Remineralization of terrestrial dissolved organic carbon in the Baltic Sea

Abstract

To assess the remineralization dynamics of terrestrial dissolved organic carbon (tDOC) in Baltic Sea water a set of incubation experiments was performed. Baltic Sea water was spiked with low molecular weight (LMW) and high molecular weight (HMW) tDOC extracted from water of the rivers Vistula and Oder. In parallel, incubation experiments were performed with seawater in order to determine the remineralization dynamics of Baltic Sea DOC (mDOC) that is characteristic for the marine environment but not necessarily of marine origin.

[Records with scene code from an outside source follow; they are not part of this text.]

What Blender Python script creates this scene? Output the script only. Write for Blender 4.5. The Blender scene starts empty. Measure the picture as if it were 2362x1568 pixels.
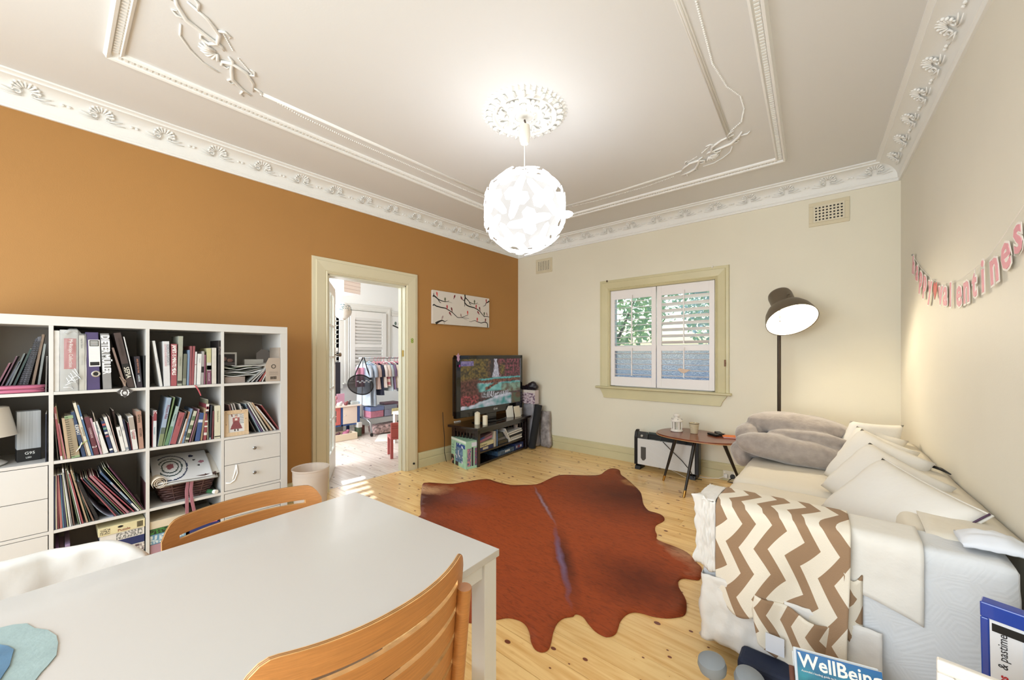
import bpy, bmesh, math, random
from mathutils import Vector, Matrix, noise
from mathutils.geometry import delaunay_2d_cdt
random.seed(7)
S = bpy.context.scene
COL = S.collection
R = math.radians
PI = math.pi
# ---------------------------------------------------------------- camera
H = 1.295; HEAD = R(40.2); FPX = 890.0
cd = bpy.data.cameras.new('camera'); cam = bpy.data.objects.new('camera', cd); COL.objects.link(cam)
cam.location = (0, 0, H); cam.rotation_euler = (PI/2, 0, HEAD)
cd.sensor_width = 36; cd.lens = 36*FPX/2362; cd.shift_y = 32/2362; cd.clip_start = .02
S.camera = cam
# ---------------------------------------------------------------- world, lights, exposure
S.view_settings.view_transform = 'Standard'; S.view_settings.look = 'None'
S.view_settings.gamma = 1; S.view_settings.use_curve_mapping = False
S.view_settings.exposure = 0.50
W = bpy.data.worlds.new('sky'); S.world = W; W.use_nodes = True
nt = W.node_tree; bg = nt.nodes['Background']
sky = nt.nodes.new('ShaderNodeTexSky'); sky.sky_type = 'NISHITA'; sky.sun_disc = False
sky.sun_elevation = R(40); sky.sun_rotation = R(-60); sky.air_density = 1.2; sky.dust_density = 2
nt.links.new(sky.outputs[0], bg.inputs[0]); bg.inputs[1].default_value = .22
def light(name, kind, loc, power, col, rot=(0,0,0), **k):
    l = bpy.data.lights.new(name, kind); l.energy = power; l.color = col
    for a, b in k.items(): setattr(l, a, b)
    o = bpy.data.objects.new(name, l); o.location = loc; o.rotation_euler = rot; COL.objects.link(o); return o
# low sun through the next room's window
_d = Vector((3.3, -1.2, -1.72))
sun = light('sun_light', 'SUN', (0,0,6), 5.0, (1,.95,.88), angle=R(.6))
sun.rotation_euler = _d.to_track_quat('-Z', 'Y').to_euler()
# daylight fill added behind the camera; daylight of the next room
light('daylight_fill', 'AREA', (-1.3,-1.66,1.5), 92, (.85,.93,1.0), (R(90),0,0), shape='RECTANGLE', size=2.9, size_y=1.9)  # main room fill, at a made-up window behind the camera
light('daylight_fill', 'AREA', (-5.2,.52,1.7), 92, (.92,.96,1.0), (R(90),0,0), shape='RECTANGLE', size=1.8, size_y=1.8)  # added to brighten the next room from its unseen side
light('daylight_fill', 'AREA', (-6.40,2.95,1.5), 16, (.97,.98,1.0), (0,R(-90),0), shape='RECTANGLE', size=1.4, size_y=.5)
# ---------------------------------------------------------------- pixel rays of the survey (photograph frame 2362x1568) onto real planes
_fw = (-math.sin(HEAD), math.cos(HEAD)); _rt = (math.cos(HEAD), math.sin(HEAD))
def _dr(u, v):
    t = (u-1181)/FPX; return Vector((_fw[0]+t*_rt[0], _fw[1]+t*_rt[1], (816-v)/FPX))
def onX(u, v, x): d = _dr(u, v); return d*(x/d.x)+Vector((0,0,H))
def onY(u, v, y): d = _dr(u, v); return d*(y/d.y)+Vector((0,0,H))
def onZ(u, v, z): d = _dr(u, v); return d*((z-H)/d.z)+Vector((0,0,H))
# ---------------------------------------------------------------- materials
def lin(h):
    if not isinstance(h, str): return tuple(h)+(1,) if len(h)==3 else tuple(h)
    h = h.lstrip('#'); c = [int(h[i:i+2],16)/255 for i in (0,2,4)]
    return tuple(x/12.92 if x<=.04045 else ((x+.055)/1.055)**2.4 for x in c)+(1,)
_mc = {}
def mat(col, rough=.5, metal=0, bump=0, bs=60, var=0, vs=8, emit=0, alpha=1, sheen=0, coat=0, spec=None, name=None, stretch=None, bdist=.002):
    key = (str(col), rough, metal, bump, bs, var, vs, emit, alpha, sheen, coat, name, str(stretch))
    if key in _mc: return _mc[key]
    m = bpy.data.materials.new(name or 'surface'); m.use_nodes = True; t = m.node_tree; b = t.nodes['Principled BSDF']
    c = lin(col); b.inputs['Base Color'].default_value = c
    b.inputs['Roughness'].default_value = rough; b.inputs['Metallic'].default_value = metal
    if spec is not None: b.inputs['Specular IOR Level'].default_value = spec
    if sheen: b.inputs['Sheen Weight'].default_value = sheen
    if coat: b.inputs['Coat Weight'].default_value = coat
    if alpha < 1: b.inputs['Alpha'].default_value = alpha
    if emit: b.inputs['Emission Color'].default_value = c; b.inputs['Emission Strength'].default_value = emit
    if bump or var:
        tc = t.nodes.new('ShaderNodeTexCoord'); mp = t.nodes.new('ShaderNodeMapping')
        t.links.new(tc.outputs['Object'], mp.inputs[0])
        if stretch: mp.inputs['Scale'].default_value = stretch
        if var:
            n = t.nodes.new('ShaderNodeTexNoise'); n.inputs['Scale'].default_value = vs; n.inputs['Detail'].default_value = 4
            t.links.new(mp.outputs[0], n.inputs['Vector'])
            cr = t.nodes.new('ShaderNodeMapRange'); cr.inputs['From Min'].default_value=.3; cr.inputs['From Max'].default_value=.7
            cr.inputs['To Min'].default_value=1-var; cr.inputs['To Max'].default_value=1+var*.6
            mx = t.nodes.new('ShaderNodeVectorMath'); mx.operation='SCALE'; mx.inputs[0].default_value = c[:3]
            t.links.new(n.outputs['Fac'], cr.inputs['Value']); t.links.new(cr.outputs[0], mx.inputs['Scale'])
            t.links.new(mx.outputs[0], b.inputs['Base Color'])
        if bump:
            n2 = t.nodes.new('ShaderNodeTexNoise'); n2.inputs['Scale'].default_value = bs; n2.inputs['Detail'].default_value = 5
            t.links.new(mp.outputs[0], n2.inputs['Vector'])
            bp = t.nodes.new('ShaderNodeBump'); bp.inputs['Strength'].default_value = bump; bp.inputs['Distance'].default_value = bdist
            t.links.new(n2.outputs['Fac'], bp.inputs['Height']); t.links.new(bp.outputs[0], b.inputs['Normal'])
    _mc[key] = m; return m
def nodes(m): return m.node_tree, m.node_tree.nodes['Principled BSDF']
def glassy(name, col, tr=.85, rough=.05, bump=0, bs=200):
    m = bpy.data.materials.new(name); m.use_nodes = True; t = m.node_tree; b = t.nodes['Principled BSDF']
    o = t.nodes['Material Output']; mx = t.nodes.new('ShaderNodeMixShader'); tp = t.nodes.new('ShaderNodeBsdfTransparent')
    b.inputs['Base Color'].default_value = lin(col); b.inputs['Roughness'].default_value = rough
    tp.inputs[0].default_value = lin(col); mx.inputs[0].default_value = tr
    t.links.new(b.outputs[0], mx.inputs[1]); t.links.new(tp.outputs[0], mx.inputs[2]); t.links.new(mx.outputs[0], o.inputs[0])
    return m
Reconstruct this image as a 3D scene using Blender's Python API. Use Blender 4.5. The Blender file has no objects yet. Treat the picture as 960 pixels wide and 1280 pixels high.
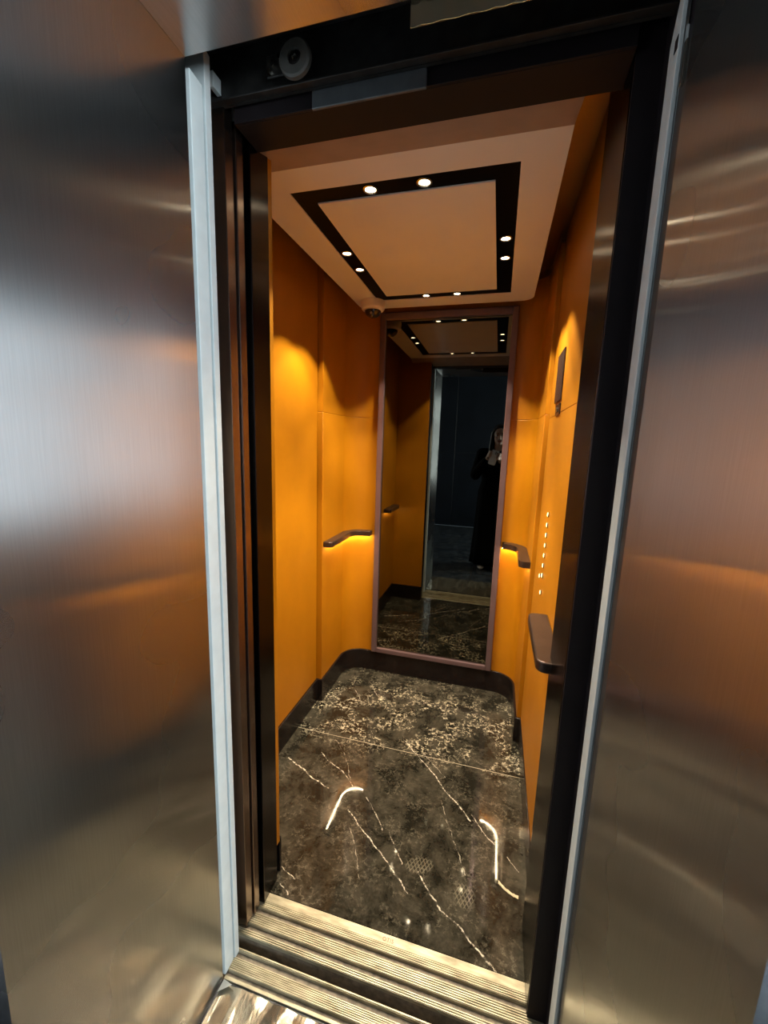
import bpy, bmesh, math, random
from mathutils import Vector, Matrix
random.seed(7)
S = bpy.context.scene
COL = S.collection
PI = math.pi

# ------------------------------------------------------------------ camera
YAW, PITCH, ROLL, FPX = 0.2649, -0.1654, 0.0319, 512.19
CAM = Vector((.196, -.7383, 1.4178))
fwd = Vector((-math.sin(YAW)*math.cos(PITCH), math.cos(YAW)*math.cos(PITCH), math.sin(PITCH)))
rgt = Vector((math.cos(YAW), math.sin(YAW), 0)); upv = rgt.cross(fwd)
r2 = rgt*math.cos(ROLL)+upv*math.sin(ROLL); u2 = -rgt*math.sin(ROLL)+upv*math.cos(ROLL)
cd = bpy.data.cameras.new('camera'); cam = bpy.data.objects.new('camera', cd); COL.objects.link(cam)
cam.matrix_world = Matrix(((r2.x, u2.x, -fwd.x, CAM.x), (r2.y, u2.y, -fwd.y, CAM.y), (r2.z, u2.z, -fwd.z, CAM.z), (0, 0, 0, 1)))
cd.sensor_fit = 'HORIZONTAL'; cd.sensor_width = 36; cd.lens = 36*FPX/960; cd.clip_start = .003; cd.clip_end = 60
S.camera = cam
# ------------------------------------------------------------------ world, large lights, exposure
w = bpy.data.worlds.new('world'); S.world = w; w.use_nodes = True
w.node_tree.nodes['Background'].inputs[0].default_value = (.55, .75, 1, 1)
w.node_tree.nodes['Background'].inputs[1].default_value = .25
S.view_settings.view_transform = 'Standard'; S.view_settings.look = 'None'
S.view_settings.exposure = 1.08; S.view_settings.gamma = 1; S.view_settings.use_curve_mapping = False
SPOT_W = 19.5; SPOT_COL = (1, .86, .64); LED_COL = (1, .76, .44)
def area(name, loc, size, power, color, target):
    l = bpy.data.lights.new(name, 'AREA'); l.shape = 'RECTANGLE'; l.size, l.size_y = size; l.energy = power; l.color = color
    o = bpy.data.objects.new(name, l); COL.objects.link(o); o.location = loc
    o.rotation_euler = (Vector(target)-Vector(loc)).to_track_quat('-Z', 'Y').to_euler()
    return o
area('assumed_window_light', (2.86, -2.05, 1.55), (1.3, 1.5), 350, (.78, .92, 1), (0, -2.05, 1.55))     # cold area lamp for the steel reveals, behind an assumed landing window
area('assumed_window_light_left', (-2.86, -2.05, 1.55), (1.3, 1.5), 60, (.86, .94, 1), (0, -2.05, 1.55))     # weaker area lamp behind the assumed opposite window

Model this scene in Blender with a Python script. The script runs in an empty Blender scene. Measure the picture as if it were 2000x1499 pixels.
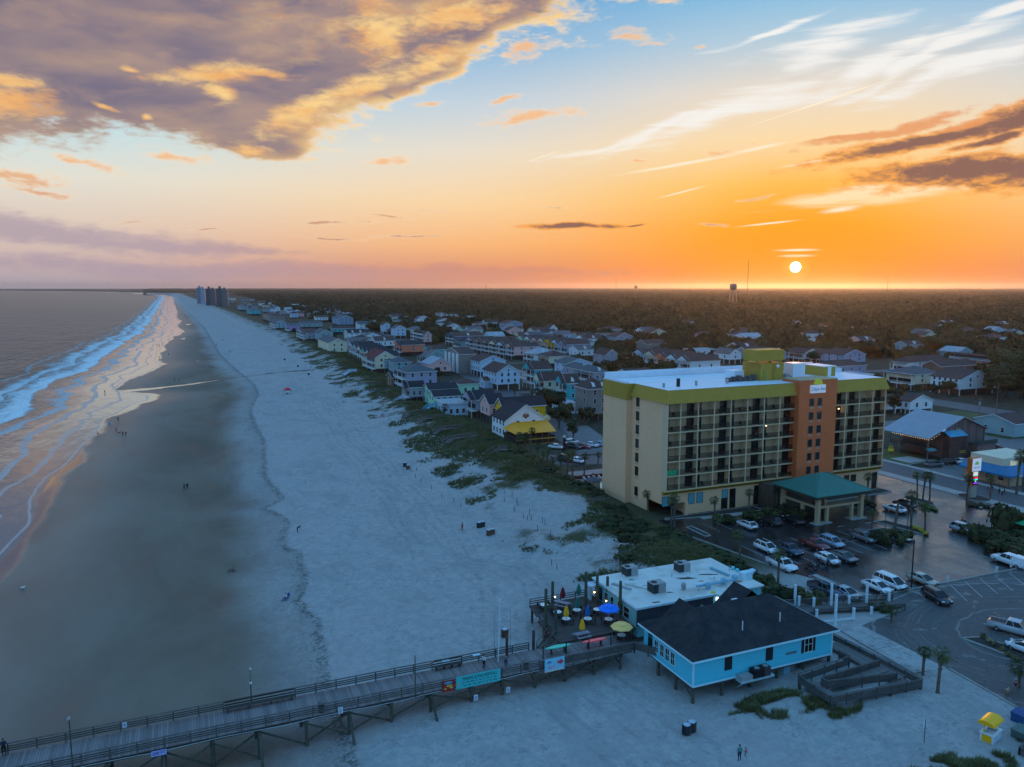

At 10 consecutive time steps in the course of an incubation period of 188days, the concentrations of O2 and total CO2 (CT) were measured to assess the O2 consumption and CO2 production. The latter was used as a measure for the DOC mineralization. Three DOC fractions having different reactivity were identified. The refractory fraction was predominant in all samples and amounted to 66% in mDOC and about 80% in the tDOC. Two fractions of bioavailable DOC, which differed significantly concerning their reactivity, were identified in both the mDOC and tDOC. The more reactive labile fraction contributed to about 3% to LMW and HMW tDOC whereas 10% of the mDOC consisted of labile DOC. The half-life time for labile DOC ranged between 3.2d and 6.4d. The less reactive bioavailable fraction, the semi-labile DOC, showed half-life times of weeks to months. The total bioavailable fraction of the mDOC (34%) was higher than that of tDOC by a factor of about 2. Furthermore, it was characterized by a bulk half-life time of 10.6d that was significantly lower than those for tDOC from the two rivers (32.5d and 21.7d).The measurements of the oxygen consumption and total CO2 production during the remineralization yielded a ΔO2:ΔCT molar ratio close to 1.0 for the terrestrial dissolved organic matter (DOM) whereas an increased ratio of 1.2–1.5 was observed during the remineralization of the Baltic Sea DOM. This indicates that tDOM consists of carbohydrate-like compounds. The higher O2 demand for the mineralization of mDOM can be explained by a higher proportion of lipid-like compounds and by nitrification.